- _Records with scene code_:
— begin —

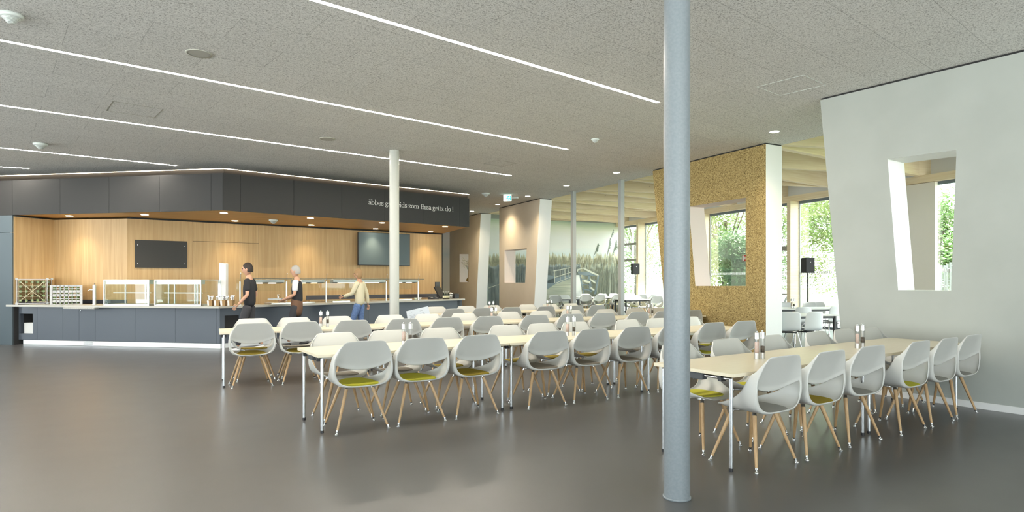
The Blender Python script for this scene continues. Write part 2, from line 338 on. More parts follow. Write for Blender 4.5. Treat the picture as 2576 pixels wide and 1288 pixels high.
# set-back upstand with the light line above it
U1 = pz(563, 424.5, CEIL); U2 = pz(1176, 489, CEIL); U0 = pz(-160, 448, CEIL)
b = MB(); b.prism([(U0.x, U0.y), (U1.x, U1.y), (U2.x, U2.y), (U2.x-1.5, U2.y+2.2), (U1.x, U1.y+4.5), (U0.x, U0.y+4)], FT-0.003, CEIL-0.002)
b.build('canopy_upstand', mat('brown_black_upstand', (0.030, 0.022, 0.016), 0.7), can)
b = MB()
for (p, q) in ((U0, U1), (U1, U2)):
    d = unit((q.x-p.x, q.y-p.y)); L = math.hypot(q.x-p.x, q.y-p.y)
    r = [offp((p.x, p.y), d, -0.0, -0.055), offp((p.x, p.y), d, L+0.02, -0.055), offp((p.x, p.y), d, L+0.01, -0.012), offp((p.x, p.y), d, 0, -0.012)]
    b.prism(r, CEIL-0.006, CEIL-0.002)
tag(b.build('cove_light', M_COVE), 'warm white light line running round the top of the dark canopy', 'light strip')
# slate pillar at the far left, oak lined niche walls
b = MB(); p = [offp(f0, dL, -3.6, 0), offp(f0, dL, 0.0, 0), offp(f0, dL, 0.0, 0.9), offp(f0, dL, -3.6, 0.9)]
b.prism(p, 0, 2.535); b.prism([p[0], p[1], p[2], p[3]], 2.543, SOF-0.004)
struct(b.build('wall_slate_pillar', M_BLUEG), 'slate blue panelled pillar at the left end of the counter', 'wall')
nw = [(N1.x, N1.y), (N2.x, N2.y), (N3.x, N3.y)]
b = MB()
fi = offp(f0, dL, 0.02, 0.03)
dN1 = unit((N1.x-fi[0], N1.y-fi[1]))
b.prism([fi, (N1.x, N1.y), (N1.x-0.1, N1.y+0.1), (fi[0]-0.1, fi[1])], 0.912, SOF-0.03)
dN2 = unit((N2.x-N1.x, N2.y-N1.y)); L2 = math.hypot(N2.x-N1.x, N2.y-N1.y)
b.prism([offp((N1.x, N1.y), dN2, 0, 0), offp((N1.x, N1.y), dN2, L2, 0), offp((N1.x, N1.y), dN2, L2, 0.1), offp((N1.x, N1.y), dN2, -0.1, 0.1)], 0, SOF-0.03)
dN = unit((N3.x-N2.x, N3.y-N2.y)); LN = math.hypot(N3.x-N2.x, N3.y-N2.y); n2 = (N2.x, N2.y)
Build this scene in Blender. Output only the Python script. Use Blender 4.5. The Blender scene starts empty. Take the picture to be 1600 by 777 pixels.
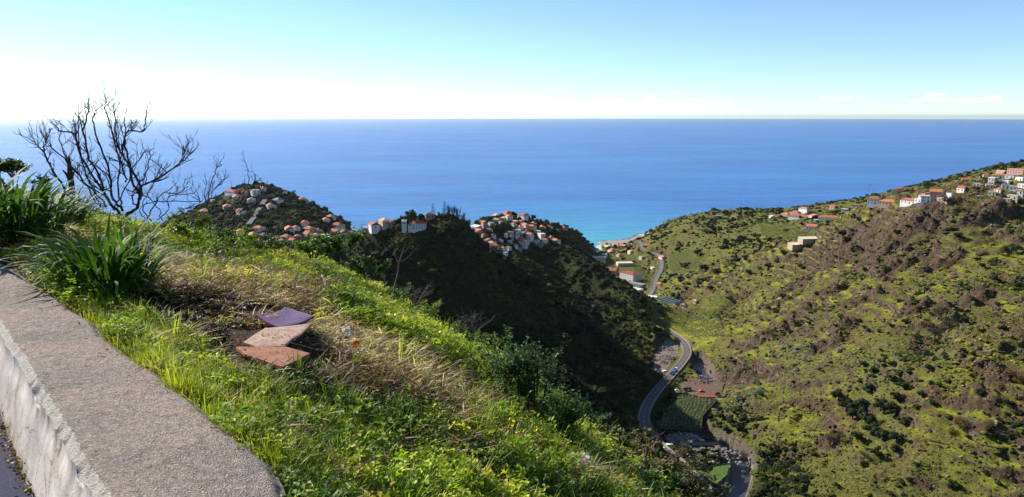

— end —

- _Given exercise_: In the entries above, find lines with "picture" and copy each.

- _Output below_:
The Blender Python script for this scene continues. Write part 2, from line 338 on. More parts follow. Write for Blender 4.5. Treat the picture as 2576 pixels wide and 1288 pixels high.
Build this scene in Blender. Output only the Python script. Use Blender 4.5. The Blender scene starts empty. Take the picture to be 1600 by 777 pixels.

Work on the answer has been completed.